Liquefaction and filling of liquid methane and oxygen bipropellant in a common bulkhead tank equipped with a zero boil-off system

Abstract

An experimental setup incorporating a tank with a non-insulated common bulkhead inside and a zero-boil-off system outside was designed and established to investigate the transient thermodynamic characteristics of bipropellant liquid oxygen and methane during liquefaction, filling, and zero-boil-off storage processes. The results demonstrate the advantage of the non-insulated common bulkhead tank in storing liquid oxygen and liquid methane. The non-insulated common bulkhead provided an additional heat transfer pathway, allowing the cold energy released by liquid oxygen to be used to improve the cooling rate of methane and stabilize its storage state during the liquefaction and filling processes. Furthermore, the influence of the operational modes of the zero-boil-off system on the storage states of the fluids was examined. The cooling power delivered by the zero-boil-off system was identified as the most critical factor affecting the storage state of the fluids in the common bulkhead tank. In the absence of cooling power, the temperature rising rates in the liquid oxygen and liquid methane compartments were 4.3 K/h and 4.4 K/h, respectively.

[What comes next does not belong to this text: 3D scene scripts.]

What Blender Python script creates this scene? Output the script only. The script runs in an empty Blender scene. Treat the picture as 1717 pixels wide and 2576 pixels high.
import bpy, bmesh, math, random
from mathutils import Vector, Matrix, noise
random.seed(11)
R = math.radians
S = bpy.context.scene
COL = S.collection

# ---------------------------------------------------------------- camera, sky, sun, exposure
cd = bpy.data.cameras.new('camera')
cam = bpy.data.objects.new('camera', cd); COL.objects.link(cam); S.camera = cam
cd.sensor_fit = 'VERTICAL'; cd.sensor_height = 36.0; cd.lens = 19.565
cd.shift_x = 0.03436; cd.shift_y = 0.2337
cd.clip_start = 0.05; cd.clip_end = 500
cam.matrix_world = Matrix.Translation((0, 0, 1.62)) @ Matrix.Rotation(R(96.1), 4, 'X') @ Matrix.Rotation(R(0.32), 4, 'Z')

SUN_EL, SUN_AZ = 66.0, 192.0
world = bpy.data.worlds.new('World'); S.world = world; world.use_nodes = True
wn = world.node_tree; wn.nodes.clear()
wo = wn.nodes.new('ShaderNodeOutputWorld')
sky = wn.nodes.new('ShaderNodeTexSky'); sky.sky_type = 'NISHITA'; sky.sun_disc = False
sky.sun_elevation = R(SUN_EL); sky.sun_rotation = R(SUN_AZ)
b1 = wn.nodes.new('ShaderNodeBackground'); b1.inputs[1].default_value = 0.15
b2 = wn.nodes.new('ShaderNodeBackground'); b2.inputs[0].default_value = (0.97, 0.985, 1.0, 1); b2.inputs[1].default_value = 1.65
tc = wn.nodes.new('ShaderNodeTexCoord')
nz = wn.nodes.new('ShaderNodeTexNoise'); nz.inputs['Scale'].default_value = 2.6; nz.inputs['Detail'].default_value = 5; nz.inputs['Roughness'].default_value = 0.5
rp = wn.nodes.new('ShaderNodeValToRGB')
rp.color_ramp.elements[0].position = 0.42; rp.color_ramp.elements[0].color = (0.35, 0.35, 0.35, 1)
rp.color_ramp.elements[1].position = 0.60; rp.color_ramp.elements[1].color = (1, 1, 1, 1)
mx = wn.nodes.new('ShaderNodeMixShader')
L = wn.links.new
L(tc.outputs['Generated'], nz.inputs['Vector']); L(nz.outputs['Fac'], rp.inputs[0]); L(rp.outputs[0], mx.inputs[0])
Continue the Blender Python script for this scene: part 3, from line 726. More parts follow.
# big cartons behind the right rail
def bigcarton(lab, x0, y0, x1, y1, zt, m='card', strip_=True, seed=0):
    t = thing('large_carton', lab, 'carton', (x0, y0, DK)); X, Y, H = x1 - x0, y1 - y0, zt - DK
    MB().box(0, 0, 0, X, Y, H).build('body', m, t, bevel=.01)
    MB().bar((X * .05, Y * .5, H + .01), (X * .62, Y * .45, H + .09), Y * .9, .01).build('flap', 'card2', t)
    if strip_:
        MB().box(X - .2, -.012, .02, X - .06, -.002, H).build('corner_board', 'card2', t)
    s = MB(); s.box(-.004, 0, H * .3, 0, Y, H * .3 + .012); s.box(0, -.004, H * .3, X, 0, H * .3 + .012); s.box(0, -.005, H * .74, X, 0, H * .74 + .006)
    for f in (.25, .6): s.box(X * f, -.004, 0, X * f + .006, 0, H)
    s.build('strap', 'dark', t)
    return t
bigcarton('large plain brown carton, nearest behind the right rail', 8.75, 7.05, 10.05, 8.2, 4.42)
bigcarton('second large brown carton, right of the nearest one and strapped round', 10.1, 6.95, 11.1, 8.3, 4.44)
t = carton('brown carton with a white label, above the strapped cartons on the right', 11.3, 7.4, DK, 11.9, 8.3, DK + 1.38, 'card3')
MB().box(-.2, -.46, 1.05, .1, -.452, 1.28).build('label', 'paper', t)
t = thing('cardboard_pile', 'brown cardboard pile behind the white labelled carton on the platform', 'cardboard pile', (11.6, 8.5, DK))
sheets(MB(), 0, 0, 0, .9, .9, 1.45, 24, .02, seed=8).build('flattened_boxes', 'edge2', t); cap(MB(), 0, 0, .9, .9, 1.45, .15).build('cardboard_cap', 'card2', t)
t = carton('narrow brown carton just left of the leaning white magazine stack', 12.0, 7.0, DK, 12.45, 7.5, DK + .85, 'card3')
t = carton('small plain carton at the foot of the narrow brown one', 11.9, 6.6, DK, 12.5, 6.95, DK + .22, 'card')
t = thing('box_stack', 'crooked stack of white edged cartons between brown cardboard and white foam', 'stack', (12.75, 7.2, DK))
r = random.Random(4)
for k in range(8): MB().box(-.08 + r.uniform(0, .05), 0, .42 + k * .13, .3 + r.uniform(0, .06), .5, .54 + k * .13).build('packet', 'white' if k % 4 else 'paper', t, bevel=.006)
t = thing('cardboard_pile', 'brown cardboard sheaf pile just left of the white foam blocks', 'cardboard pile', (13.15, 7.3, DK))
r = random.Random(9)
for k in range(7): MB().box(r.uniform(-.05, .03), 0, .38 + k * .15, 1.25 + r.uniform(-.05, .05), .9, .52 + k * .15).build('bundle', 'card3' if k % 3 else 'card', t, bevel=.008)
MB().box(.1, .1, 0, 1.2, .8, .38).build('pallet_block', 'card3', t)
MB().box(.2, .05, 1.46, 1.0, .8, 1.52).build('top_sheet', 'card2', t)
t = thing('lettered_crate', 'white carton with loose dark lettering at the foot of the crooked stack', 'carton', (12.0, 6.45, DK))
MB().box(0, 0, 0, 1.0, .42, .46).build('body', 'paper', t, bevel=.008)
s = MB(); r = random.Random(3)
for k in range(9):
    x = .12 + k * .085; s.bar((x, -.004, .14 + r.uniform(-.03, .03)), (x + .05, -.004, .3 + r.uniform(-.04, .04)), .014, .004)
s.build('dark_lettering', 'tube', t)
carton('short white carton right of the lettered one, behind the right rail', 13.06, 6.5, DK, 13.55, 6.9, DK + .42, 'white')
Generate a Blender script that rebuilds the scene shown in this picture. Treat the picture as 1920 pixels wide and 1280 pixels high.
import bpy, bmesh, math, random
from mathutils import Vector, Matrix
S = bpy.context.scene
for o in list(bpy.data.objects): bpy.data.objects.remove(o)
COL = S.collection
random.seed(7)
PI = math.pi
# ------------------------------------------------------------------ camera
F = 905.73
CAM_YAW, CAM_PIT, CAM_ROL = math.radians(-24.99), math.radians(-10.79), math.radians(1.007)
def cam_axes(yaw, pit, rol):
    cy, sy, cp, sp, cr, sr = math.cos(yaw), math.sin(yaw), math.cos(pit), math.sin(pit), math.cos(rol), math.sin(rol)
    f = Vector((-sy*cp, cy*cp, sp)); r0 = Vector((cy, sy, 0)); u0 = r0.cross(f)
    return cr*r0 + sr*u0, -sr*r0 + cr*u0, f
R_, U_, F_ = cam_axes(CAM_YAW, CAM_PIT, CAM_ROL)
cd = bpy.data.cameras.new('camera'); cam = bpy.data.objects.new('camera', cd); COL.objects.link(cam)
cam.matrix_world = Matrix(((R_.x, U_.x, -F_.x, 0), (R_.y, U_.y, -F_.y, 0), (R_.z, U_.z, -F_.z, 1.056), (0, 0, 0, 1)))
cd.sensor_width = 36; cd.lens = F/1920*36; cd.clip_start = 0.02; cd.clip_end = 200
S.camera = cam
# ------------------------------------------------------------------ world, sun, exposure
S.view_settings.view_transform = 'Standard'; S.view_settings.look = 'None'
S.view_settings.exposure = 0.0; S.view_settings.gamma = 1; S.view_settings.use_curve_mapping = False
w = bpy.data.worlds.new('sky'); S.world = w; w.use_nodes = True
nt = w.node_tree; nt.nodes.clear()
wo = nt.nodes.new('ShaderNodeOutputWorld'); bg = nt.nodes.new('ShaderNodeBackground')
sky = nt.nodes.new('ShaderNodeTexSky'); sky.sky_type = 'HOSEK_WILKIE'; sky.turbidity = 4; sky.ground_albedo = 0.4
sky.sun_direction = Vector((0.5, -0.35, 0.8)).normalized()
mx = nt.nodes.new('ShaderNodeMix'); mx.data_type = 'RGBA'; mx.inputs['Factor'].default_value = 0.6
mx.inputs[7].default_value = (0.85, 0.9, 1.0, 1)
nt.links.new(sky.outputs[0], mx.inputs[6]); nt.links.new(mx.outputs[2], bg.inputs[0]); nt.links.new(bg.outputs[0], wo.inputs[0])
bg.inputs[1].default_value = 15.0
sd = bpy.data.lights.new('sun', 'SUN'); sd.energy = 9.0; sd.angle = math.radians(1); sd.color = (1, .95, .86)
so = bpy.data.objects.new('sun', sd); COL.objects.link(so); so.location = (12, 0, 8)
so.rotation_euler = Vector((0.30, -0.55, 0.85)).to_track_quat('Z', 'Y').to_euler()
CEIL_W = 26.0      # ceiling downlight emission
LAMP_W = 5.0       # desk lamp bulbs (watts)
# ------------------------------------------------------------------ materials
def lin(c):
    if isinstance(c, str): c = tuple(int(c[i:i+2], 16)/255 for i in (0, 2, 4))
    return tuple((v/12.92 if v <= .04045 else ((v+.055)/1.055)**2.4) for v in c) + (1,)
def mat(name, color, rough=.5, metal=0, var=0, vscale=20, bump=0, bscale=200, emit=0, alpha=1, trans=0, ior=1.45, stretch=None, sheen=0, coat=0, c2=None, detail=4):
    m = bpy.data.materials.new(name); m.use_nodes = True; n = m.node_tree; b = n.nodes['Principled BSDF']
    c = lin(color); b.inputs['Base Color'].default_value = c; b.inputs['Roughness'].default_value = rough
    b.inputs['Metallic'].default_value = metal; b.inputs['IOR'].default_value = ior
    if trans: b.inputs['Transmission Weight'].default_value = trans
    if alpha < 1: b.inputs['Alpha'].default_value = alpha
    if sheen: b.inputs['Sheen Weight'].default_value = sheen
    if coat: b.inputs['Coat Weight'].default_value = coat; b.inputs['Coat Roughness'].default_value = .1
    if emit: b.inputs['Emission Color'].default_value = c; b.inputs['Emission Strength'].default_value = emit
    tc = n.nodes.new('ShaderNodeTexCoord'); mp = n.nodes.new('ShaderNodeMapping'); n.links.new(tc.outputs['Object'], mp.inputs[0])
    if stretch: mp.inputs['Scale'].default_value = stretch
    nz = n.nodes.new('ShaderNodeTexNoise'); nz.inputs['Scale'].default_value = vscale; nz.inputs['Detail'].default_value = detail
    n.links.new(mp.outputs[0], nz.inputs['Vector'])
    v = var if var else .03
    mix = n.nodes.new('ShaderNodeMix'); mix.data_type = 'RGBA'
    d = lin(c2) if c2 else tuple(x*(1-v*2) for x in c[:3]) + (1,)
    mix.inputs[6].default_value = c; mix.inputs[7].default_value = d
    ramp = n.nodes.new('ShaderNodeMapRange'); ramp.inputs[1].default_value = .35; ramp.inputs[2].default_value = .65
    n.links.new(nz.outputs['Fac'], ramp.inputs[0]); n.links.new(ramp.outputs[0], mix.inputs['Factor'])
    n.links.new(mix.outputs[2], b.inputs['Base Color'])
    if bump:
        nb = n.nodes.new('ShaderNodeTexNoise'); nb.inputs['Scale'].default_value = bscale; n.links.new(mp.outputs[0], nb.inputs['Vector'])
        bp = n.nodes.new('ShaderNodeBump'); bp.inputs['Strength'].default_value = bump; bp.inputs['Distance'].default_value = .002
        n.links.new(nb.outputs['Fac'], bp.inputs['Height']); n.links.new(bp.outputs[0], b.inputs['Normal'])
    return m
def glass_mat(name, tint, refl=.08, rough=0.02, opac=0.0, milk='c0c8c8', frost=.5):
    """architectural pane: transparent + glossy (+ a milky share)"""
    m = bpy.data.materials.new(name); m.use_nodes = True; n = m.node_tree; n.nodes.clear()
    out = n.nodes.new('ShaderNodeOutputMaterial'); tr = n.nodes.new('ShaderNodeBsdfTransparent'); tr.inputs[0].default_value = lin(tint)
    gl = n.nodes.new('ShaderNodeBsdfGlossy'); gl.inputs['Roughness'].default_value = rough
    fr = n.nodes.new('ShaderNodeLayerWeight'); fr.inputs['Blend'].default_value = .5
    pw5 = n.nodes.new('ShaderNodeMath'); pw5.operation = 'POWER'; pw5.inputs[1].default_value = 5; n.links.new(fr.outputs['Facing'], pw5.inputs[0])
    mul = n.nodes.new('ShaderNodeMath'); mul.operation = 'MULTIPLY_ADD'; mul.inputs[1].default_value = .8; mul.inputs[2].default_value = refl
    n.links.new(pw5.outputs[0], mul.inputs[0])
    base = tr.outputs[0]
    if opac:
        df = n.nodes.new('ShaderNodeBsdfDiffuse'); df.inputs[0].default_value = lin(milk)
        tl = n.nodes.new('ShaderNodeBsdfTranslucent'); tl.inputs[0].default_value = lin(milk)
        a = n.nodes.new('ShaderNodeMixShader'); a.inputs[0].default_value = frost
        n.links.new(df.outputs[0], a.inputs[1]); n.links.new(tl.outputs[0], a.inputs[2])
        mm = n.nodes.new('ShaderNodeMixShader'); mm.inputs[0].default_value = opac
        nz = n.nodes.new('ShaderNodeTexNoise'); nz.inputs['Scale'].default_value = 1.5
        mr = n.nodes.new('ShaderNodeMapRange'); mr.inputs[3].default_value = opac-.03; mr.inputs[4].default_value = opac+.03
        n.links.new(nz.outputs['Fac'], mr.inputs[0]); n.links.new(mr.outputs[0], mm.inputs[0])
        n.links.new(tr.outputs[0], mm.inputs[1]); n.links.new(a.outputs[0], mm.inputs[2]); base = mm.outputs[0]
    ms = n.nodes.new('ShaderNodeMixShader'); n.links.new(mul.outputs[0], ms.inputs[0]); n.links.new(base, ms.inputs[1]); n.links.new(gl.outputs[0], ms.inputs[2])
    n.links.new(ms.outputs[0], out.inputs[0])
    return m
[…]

Compared with the results during the helium circulator standby stage, the pressure difference between the two compartments increased by 62.73 % in the absence of cooling power. The findings indicate the necessity of maintaining adequate cooling power to achieve stable zero boil-off storage, providing guidelines for the design and operation of practical liquid oxygen-liquid methane common bulkhead storage tanks with zero boil-off requirements.